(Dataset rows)
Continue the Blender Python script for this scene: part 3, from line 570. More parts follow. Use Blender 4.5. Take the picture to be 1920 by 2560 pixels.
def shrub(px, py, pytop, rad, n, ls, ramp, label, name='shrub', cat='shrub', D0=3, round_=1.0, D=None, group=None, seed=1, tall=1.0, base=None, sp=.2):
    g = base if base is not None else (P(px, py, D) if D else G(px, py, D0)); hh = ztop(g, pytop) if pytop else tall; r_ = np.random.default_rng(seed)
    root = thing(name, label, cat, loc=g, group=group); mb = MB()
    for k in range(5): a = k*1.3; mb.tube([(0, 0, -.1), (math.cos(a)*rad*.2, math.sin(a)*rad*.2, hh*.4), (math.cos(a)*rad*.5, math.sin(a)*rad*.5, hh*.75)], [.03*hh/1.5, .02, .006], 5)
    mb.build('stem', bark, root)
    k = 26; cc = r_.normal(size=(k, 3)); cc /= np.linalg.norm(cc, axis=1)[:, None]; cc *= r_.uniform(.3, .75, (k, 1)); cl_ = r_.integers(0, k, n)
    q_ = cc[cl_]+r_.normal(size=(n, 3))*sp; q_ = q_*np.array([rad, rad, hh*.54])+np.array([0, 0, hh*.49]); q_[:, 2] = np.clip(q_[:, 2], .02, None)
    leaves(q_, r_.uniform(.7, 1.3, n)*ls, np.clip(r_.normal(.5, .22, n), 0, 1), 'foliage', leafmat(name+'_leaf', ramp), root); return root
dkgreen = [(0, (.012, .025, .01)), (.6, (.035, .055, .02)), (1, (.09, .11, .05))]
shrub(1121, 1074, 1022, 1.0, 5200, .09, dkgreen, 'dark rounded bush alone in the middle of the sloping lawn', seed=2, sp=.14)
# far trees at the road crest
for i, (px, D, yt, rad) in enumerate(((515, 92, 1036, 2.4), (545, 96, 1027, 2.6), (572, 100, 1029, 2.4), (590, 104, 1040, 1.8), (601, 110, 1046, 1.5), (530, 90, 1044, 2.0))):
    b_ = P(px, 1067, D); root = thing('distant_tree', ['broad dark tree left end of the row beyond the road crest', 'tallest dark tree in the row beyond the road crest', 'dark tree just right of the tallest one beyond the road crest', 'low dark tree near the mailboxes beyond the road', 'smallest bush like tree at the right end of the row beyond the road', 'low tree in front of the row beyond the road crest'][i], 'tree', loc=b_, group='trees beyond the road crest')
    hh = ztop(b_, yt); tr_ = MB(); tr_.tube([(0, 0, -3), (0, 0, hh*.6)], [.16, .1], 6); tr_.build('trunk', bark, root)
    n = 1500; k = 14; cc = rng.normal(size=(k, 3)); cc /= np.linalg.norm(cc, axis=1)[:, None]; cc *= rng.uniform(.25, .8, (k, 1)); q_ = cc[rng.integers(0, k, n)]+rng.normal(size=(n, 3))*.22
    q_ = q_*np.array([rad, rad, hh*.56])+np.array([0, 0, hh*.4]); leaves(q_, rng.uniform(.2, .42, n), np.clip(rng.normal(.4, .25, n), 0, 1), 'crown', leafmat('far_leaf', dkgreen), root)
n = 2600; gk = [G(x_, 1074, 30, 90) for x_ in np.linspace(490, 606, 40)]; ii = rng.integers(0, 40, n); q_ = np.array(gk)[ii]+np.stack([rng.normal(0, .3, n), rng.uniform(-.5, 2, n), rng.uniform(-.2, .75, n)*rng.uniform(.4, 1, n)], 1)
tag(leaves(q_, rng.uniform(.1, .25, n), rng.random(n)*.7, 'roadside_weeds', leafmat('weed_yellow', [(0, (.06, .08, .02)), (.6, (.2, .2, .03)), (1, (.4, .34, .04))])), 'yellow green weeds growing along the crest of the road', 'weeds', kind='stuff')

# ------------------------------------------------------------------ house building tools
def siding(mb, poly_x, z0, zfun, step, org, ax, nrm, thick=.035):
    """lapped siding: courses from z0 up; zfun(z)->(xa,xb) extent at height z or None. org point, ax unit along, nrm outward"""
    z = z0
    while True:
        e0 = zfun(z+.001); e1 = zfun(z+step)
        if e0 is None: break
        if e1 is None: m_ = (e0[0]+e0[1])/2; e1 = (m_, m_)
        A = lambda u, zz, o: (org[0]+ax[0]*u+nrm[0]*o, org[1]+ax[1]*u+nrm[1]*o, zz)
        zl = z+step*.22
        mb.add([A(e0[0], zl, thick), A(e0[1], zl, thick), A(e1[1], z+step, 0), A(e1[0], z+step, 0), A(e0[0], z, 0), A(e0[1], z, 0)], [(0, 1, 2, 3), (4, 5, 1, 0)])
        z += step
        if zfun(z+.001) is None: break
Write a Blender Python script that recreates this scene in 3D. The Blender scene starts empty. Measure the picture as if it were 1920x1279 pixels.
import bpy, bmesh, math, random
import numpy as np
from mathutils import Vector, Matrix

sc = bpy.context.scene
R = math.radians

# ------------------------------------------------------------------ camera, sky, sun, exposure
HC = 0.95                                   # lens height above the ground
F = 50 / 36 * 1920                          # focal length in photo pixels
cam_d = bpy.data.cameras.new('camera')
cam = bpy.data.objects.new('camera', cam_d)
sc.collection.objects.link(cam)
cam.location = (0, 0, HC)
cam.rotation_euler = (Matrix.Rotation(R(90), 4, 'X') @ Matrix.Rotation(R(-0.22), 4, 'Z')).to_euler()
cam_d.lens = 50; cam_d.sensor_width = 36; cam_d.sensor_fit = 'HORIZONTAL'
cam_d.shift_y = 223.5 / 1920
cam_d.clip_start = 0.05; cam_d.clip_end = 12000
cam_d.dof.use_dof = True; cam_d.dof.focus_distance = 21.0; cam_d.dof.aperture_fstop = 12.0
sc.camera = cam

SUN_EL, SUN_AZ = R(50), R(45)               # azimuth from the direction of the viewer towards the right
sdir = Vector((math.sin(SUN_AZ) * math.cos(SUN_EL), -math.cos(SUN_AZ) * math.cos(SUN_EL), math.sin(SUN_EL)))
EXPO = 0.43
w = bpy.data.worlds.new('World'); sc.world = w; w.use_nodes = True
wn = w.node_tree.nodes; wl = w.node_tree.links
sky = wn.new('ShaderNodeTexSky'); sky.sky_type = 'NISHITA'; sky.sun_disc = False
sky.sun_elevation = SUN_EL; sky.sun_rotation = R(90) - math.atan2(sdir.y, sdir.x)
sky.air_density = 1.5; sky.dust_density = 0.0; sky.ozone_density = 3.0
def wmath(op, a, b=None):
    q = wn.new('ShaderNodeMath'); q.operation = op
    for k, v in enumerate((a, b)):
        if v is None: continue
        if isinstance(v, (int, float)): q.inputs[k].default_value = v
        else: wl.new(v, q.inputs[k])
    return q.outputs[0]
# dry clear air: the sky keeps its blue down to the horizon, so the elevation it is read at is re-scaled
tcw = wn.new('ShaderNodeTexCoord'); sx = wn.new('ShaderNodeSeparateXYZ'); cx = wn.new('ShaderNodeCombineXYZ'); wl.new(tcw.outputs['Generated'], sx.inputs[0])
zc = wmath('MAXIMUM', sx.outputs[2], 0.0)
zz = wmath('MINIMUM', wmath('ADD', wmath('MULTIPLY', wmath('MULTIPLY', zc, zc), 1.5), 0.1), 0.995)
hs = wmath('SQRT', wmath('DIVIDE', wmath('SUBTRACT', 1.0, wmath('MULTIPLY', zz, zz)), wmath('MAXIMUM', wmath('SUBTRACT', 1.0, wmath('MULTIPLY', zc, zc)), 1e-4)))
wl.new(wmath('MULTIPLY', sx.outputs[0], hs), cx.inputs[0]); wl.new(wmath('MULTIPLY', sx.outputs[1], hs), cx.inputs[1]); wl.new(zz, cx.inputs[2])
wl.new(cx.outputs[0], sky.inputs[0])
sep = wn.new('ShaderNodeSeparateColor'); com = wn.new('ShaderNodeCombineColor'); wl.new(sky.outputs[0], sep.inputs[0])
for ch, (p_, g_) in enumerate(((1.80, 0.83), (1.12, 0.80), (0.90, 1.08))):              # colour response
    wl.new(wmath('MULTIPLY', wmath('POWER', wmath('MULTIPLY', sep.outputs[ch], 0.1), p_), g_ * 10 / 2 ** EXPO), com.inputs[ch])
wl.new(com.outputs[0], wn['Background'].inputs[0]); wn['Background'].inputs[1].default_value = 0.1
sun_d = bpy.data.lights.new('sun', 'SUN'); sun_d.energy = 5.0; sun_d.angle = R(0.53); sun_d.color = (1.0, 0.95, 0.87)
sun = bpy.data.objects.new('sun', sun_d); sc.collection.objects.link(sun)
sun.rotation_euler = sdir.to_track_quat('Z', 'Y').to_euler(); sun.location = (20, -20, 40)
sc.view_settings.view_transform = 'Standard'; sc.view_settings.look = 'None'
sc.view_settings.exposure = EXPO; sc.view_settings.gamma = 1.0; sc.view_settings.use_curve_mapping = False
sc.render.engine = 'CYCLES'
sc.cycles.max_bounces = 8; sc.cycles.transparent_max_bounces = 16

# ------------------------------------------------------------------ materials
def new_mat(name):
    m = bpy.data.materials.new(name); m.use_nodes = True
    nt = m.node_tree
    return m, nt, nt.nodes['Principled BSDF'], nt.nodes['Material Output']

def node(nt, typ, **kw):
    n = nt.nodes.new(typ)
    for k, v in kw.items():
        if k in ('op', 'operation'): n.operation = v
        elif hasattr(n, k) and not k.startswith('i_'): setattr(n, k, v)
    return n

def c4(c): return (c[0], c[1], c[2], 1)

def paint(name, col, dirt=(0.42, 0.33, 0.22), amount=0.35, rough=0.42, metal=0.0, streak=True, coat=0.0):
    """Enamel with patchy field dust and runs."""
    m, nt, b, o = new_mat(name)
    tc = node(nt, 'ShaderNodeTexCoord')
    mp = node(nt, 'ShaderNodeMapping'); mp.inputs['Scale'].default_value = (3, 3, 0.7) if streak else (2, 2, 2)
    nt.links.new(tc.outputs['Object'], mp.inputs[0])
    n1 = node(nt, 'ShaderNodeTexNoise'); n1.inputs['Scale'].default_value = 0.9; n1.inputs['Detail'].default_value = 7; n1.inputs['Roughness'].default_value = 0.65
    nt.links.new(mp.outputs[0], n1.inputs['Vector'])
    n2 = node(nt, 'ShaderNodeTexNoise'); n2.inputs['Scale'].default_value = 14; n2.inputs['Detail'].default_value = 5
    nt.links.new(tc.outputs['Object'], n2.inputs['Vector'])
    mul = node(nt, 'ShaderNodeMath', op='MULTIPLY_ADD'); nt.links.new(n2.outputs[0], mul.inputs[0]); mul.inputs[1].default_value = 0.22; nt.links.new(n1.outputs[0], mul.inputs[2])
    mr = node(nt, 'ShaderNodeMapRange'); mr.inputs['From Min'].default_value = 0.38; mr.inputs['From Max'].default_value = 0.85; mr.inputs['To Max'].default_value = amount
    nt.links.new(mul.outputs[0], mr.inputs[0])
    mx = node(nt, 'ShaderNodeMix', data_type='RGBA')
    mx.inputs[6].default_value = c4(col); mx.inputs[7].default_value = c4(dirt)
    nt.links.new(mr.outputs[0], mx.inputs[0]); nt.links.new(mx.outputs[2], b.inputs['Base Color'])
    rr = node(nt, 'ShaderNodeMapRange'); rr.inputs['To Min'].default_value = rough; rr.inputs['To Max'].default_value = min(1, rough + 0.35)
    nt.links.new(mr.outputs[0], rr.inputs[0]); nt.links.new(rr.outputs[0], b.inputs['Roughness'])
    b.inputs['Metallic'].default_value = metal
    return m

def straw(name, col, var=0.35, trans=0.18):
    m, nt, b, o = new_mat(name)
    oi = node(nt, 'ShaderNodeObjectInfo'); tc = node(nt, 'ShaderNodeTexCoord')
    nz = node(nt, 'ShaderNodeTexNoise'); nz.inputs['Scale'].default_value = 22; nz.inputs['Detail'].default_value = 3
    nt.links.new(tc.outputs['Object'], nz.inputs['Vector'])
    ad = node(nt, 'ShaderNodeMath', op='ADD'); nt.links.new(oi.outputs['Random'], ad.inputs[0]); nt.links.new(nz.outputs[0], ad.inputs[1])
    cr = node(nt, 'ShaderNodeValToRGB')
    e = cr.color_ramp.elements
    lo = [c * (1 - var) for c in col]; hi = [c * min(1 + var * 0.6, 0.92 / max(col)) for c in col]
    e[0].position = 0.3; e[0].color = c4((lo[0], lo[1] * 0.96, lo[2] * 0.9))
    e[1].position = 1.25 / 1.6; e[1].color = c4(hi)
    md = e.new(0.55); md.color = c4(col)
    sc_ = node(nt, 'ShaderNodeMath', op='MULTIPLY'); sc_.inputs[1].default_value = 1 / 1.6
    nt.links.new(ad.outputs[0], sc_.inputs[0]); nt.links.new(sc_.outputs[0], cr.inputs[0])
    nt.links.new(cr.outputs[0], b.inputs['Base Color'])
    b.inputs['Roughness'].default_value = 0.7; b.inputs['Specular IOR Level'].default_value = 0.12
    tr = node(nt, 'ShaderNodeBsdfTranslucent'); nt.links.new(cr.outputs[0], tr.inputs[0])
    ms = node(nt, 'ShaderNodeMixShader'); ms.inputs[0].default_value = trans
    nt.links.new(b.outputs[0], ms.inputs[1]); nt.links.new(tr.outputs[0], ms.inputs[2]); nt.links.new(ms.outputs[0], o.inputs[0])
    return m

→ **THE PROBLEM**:
Go through the listing above and work out how many lines contain the string "Blender". Reply with the number alone.

→ **FULL SOLUTION**:
2